As observed already in the performance section, EdDSA can handle any input length without splitting the original message into partial messages. Therefore, all the mentioned integrity aspects are fulfilled automatically, and there is no need to hash the message before.

Existential forgery attack

In an existential forgery attack, the attacker is able to create a pair (m, s), where m is a message and s a valid signature of m. This attack does not imply that the attacker can find a valid signature for a given message. It only states that he/she can find such a pair. Such an attack is easy to perform, for example, for textbook RSA.

If, however, pre-hashing with a hash function h is used, then the capabilities of the attacker are reduced to producing a pair (d, s), where s is a valid signature for the signature scheme's input d. However, the attacker still needs to find a pre-image m' with h(m')=d to a have a pair consisting of a message and a valid signature.

Existential forgery attack in EdDSA

There is no known existential forgery attack for EdDSA, and it is conjectured to be existential unforgeable (there is also a claim that an existential forgery attack for EdDSA implies a polynomial time attack to solve the discrete logarithm problem in the corresponding elliptic curve).

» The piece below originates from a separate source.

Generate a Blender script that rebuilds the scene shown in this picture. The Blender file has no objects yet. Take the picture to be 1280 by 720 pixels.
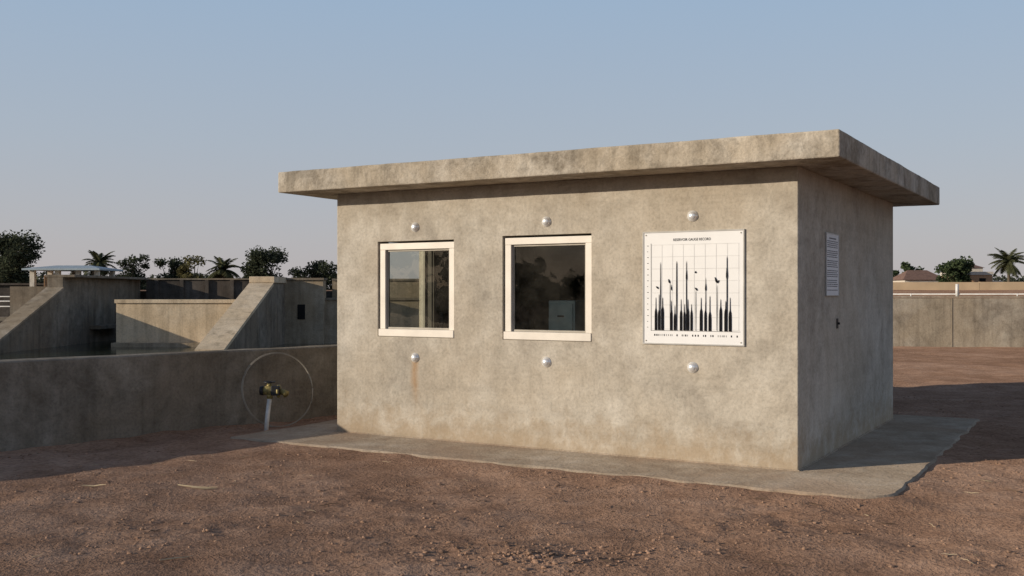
import bpy, bmesh, math, random
from mathutils import Vector, Matrix, noise
R = random.Random(7)
scene = bpy.context.scene
COL = scene.collection
SUN_EL = 13.0
SX, SY = -0.945, -0.33      # horizontal direction towards the sun

# ------------------------------------------------------------------ helpers
def link(o, parent=None):
    COL.objects.link(o)
    if parent: o.parent = parent
    return o
def empty(name, loc=(0,0,0), rotz=0.0):
    e = bpy.data.objects.new(name, None); e.location = loc; e.rotation_euler = (0,0,rotz)
    e.empty_display_size = 0.2
    return link(e)
def mesh_obj(name, verts, faces, mat=None, parent=None, smooth=False):
    me = bpy.data.meshes.new(name); me.from_pydata([tuple(v) for v in verts], [], faces); me.update()
    if mat: me.materials.append(mat)
    if smooth:
        for p in me.polygons: p.use_smooth = True
    return link(bpy.data.objects.new(name, me), parent)
def bm_obj(name, bm, mat=None, parent=None, smooth=False):
    me = bpy.data.meshes.new(name); bm.to_mesh(me); bm.free()
    if mat: me.materials.append(mat)
    if smooth:
        for p in me.polygons: p.use_smooth = True
    return link(bpy.data.objects.new(name, me), parent)
BOXF = [(0,3,2,1),(4,5,6,7),(0,1,5,4),(1,2,6,5),(2,3,7,6),(3,0,4,7)]
def boxv(x0,x1,y0,y1,z0,z1):
    return [(x0,y0,z0),(x1,y0,z0),(x1,y1,z0),(x0,y1,z0),(x0,y0,z1),(x1,y0,z1),(x1,y1,z1),(x0,y1,z1)]
def box(name,x0,x1,y0,y1,z0,z1,mat,parent=None,bevel=0.0):
    o = mesh_obj(name, boxv(x0,x1,y0,y1,z0,z1), BOXF, mat, parent)
    if bevel>0:
        b=o.modifiers.new('Bevel','BEVEL'); b.width=bevel; b.segments=2
    return o
def multi_box(name, boxes, mat, parent=None, bevel=0.0):
    v=[];f=[]
    for b in boxes:
        n=len(v); v+=boxv(*b); f+=[tuple(i+n for i in q) for q in BOXF]
    o=mesh_obj(name,v,f,mat,parent)
    if bevel>0:
        m=o.modifiers.new('Bevel','BEVEL'); m.width=bevel; m.segments=2
    return o
def profile_x(name, prof, x0, x1, mat, parent=None):
    n=len(prof)
    v=[(x0,p[0],p[1]) for p in prof]+[(x1,p[0],p[1]) for p in prof]
    f=[tuple(range(n)), tuple(reversed(range(n,2*n)))]+[((i+1)%n,i,i+n,(i+1)%n+n) for i in range(n)]
    o=mesh_obj(name,v,f,mat,parent)
    bm=bmesh.new(); bm.from_mesh(o.data); bmesh.ops.recalc_face_normals(bm,faces=bm.faces); bm.to_mesh(o.data); bm.free()
    return o
def tube_data(pts, rad, seg=8):
    v=[];f=[]
    n=len(pts)
    for i,p in enumerate(pts):
        p=Vector(p)
        a=Vector(pts[max(i-1,0)]); b=Vector(pts[min(i+1,n-1)])
        t=(b-a).normalized()
        up=Vector((0,0,1)) if abs(t.z)<0.9 else Vector((1,0,0))
        s=t.cross(up).normalized(); u=s.cross(t).normalized()
        r=rad[i] if isinstance(rad,(list,tuple)) else rad
        for k in range(seg):
            an=2*math.pi*k/seg
            v.append(p+s*math.cos(an)*r+u*math.sin(an)*r)
    for i in range(n-1):
        for k in range(seg):
            k2=(k+1)%seg
            f.append((i*seg+k,i*seg+k2,(i+1)*seg+k2,(i+1)*seg+k))
    f.append(tuple(reversed(range(seg)))); f.append(tuple(range((n-1)*seg,n*seg)))
    return v,f
def tube(name, pts, rad, mat, parent=None, seg=10):
    v,f=tube_data(pts,rad,seg)
    return mesh_obj(name,v,f,mat,parent,smooth=True)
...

Besides that, an existential forgery attack would have no consequences for block and transaction signatures in Lisk, as this attack does not imply any control over the message. That means, if an attacker finds a valid message-signature pair (m, s), the probability that the message m represents a valid transaction or block is negligible. Consequently, the message would be rejected by the protocol.

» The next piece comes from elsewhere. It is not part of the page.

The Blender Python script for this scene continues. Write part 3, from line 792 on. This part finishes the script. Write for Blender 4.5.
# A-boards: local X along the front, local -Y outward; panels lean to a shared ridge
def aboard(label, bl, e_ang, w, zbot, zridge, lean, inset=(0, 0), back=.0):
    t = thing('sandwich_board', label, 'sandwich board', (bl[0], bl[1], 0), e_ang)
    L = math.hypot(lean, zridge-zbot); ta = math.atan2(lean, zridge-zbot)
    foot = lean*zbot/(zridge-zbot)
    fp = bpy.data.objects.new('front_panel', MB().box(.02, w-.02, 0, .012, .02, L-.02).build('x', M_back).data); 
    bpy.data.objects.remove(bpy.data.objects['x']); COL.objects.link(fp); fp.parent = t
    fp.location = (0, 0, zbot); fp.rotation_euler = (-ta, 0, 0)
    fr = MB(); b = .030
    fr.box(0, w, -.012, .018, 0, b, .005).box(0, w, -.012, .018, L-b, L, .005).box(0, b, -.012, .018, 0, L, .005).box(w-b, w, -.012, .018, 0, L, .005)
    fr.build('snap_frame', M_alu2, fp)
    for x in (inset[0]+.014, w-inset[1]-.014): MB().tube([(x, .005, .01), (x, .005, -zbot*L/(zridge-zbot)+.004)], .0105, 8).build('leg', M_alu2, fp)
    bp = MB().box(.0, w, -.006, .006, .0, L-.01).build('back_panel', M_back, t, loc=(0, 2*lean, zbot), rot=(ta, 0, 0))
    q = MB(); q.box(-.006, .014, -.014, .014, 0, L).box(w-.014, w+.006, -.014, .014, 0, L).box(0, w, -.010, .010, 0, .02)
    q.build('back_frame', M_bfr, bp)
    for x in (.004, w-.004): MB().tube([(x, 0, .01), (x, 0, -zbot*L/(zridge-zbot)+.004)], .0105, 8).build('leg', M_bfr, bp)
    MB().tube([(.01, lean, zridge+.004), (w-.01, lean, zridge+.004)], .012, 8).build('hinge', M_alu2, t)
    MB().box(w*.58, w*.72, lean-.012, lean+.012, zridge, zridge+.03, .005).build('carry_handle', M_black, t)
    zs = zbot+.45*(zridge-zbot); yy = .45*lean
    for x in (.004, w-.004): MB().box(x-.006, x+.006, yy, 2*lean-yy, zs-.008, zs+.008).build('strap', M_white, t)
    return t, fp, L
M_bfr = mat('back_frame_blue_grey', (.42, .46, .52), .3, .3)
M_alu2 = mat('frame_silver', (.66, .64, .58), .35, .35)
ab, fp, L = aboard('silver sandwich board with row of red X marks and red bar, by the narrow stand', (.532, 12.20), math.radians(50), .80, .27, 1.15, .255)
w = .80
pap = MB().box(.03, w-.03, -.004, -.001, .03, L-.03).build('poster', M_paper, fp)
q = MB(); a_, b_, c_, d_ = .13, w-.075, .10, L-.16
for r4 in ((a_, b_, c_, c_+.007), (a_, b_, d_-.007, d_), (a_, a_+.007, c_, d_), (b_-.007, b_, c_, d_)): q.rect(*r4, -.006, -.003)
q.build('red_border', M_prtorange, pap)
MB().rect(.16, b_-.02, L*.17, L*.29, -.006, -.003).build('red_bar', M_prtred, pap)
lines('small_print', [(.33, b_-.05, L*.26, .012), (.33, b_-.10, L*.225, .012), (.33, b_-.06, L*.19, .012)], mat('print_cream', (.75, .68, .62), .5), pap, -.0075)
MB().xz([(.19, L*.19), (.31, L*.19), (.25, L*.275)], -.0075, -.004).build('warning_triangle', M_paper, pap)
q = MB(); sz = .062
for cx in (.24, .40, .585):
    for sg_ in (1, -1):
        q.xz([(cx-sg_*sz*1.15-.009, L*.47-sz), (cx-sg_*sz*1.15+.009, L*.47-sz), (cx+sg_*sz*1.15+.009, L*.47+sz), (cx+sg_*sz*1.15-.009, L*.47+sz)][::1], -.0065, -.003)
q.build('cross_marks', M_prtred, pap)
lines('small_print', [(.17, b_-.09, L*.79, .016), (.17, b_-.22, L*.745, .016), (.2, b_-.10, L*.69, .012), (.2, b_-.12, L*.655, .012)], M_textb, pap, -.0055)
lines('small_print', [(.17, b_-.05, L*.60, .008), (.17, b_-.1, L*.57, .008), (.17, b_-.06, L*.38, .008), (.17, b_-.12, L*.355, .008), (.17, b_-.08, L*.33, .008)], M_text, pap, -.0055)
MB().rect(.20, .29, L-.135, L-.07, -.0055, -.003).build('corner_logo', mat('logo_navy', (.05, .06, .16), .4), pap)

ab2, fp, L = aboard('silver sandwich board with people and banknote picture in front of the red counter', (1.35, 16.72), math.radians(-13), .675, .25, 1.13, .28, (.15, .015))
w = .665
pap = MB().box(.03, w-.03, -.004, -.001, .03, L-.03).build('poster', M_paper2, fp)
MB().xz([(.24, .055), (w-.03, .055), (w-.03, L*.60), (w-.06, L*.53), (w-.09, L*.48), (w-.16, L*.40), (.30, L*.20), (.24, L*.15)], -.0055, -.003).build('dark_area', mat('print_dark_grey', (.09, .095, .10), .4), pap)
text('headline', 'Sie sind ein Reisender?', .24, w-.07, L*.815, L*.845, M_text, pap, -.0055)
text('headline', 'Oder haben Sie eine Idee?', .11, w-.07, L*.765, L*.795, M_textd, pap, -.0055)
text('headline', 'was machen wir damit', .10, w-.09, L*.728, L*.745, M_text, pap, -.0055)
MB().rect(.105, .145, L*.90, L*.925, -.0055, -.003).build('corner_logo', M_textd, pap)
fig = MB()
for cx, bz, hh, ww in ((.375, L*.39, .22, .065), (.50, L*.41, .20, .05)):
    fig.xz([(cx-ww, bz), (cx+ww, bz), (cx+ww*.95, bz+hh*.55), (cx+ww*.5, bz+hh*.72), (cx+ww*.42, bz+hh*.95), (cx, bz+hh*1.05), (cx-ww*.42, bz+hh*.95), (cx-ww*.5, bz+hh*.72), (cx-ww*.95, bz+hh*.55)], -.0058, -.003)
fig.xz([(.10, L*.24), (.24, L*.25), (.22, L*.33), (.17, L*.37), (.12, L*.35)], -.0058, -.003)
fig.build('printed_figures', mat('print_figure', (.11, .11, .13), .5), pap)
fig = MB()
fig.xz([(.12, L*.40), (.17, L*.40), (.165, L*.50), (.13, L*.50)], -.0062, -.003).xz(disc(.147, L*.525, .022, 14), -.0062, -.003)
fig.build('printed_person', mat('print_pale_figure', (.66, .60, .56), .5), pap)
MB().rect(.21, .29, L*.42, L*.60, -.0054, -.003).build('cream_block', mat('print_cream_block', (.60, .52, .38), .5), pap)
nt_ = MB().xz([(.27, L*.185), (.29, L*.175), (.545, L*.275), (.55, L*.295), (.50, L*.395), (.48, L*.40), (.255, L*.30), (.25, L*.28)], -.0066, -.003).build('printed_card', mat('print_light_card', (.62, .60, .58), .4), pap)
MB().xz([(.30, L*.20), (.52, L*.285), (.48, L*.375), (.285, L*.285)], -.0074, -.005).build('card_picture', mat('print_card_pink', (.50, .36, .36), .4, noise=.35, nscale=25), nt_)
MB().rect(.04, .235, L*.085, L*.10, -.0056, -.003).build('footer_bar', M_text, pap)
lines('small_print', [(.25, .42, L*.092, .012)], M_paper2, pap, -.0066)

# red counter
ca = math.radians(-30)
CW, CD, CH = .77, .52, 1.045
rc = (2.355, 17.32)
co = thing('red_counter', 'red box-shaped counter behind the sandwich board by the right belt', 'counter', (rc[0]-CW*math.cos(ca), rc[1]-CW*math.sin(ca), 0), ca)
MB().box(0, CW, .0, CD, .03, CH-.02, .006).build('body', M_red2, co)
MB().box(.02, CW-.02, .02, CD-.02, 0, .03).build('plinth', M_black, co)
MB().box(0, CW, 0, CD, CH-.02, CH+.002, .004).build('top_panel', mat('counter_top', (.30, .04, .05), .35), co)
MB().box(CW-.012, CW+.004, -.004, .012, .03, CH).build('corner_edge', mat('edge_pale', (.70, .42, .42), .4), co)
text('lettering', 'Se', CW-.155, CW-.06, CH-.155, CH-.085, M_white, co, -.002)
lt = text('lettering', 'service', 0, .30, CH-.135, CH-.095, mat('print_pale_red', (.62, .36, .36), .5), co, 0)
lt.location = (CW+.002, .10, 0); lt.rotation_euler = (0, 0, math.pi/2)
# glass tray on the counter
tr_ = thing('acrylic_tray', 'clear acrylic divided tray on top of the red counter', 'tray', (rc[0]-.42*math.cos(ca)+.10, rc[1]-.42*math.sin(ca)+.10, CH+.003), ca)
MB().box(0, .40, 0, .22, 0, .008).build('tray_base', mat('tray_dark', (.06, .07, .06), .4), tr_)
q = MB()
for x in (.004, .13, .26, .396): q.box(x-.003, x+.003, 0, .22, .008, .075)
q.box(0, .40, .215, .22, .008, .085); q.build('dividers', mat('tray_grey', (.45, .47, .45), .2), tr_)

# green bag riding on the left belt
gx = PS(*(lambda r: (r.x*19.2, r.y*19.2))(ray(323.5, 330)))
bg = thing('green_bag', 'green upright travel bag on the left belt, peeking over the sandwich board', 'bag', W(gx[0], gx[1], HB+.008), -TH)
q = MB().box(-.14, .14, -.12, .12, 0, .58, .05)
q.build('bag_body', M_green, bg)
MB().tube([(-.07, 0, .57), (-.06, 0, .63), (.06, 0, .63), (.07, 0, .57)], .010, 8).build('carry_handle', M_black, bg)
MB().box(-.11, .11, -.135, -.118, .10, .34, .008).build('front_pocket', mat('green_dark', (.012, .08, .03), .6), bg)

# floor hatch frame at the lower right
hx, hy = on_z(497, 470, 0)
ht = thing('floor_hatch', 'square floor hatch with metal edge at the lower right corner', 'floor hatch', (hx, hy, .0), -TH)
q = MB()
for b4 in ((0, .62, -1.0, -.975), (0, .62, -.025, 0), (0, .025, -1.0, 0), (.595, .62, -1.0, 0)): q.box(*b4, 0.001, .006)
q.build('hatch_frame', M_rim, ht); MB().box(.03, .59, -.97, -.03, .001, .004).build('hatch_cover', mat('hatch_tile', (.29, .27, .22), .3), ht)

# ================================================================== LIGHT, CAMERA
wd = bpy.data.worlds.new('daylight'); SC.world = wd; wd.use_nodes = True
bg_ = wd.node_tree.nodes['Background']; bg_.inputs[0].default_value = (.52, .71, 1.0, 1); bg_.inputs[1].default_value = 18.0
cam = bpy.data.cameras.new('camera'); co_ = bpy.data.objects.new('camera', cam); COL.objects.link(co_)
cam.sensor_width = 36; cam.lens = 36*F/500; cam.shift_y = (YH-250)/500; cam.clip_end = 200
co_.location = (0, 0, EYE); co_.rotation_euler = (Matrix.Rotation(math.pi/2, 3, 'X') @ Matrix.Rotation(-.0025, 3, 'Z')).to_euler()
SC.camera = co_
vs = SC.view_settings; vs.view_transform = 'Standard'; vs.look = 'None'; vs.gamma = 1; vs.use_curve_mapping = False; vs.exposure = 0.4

Collisions and pre-images in the pre-hash function

Using a pre-hash function H' for EdDSA reduces the security of the signature scheme: Assume an attacker finds messages m1 and m2 with H'(m1)=H'(m2), i.e. a collision in H', and convinces an legitimate signer to sign m1. Then, the resulting signature would be valid for m2 as well and could be exploited by the attacker. For this reason, also the designers of EdDSA discourage to use hash-then-sign for EdDSA.

Moreover, a successful pre-image attack on H' could be exploited. If an attacker knows some message-signature pairs (m1, s1), ..., (mk, sk) of a legitimate signer, then he can also compute easily all digest H'(m1), ..., H'(mk). If he finds any message m with H'(m)=H'(mi) for an i in {1,...,k}, then si would be a valid signature for m, which could be exploited. In the specific case of the Lisk network, the legitimate signer could be an exchange platform, as they may have many transactions, i.e. many publicly known message-signature pairs, and many funds. The attacker may then brute force through the set of transactions in which funds get transferred from the exchange account to the attacker's account. If the attacker finds such a transaction, the probability that the two transaction IDs are equal is very low. Therefore, the found transaction would be accepted by the Lisk protocol due to the valid signature and the unique transaction ID.

In contrast, these two attacks are not possible when using EdDSA without hash-the-sign. Also, EdDSA is resistant to collisions in the hash function H, and any pre-image knowledge with regard to H would not yield any advantage for an attacker.

The currently used pre-hash function, SHA-256, has collision resistance of 128 bit and pre-image resistance of 256 bit. That said, using Ed25519-SHA-512 with pre-hash function SHA-256 can still be considered as secure. Nevertheless, pre-hashing reduces the security of EdDSA unnecessarily.

Backwards Compatibility

The changes introduce a hard fork because block and transaction signatures derived from the current protocol (using hash-then-sign) are rejected in the proposed protocol, and vice versa.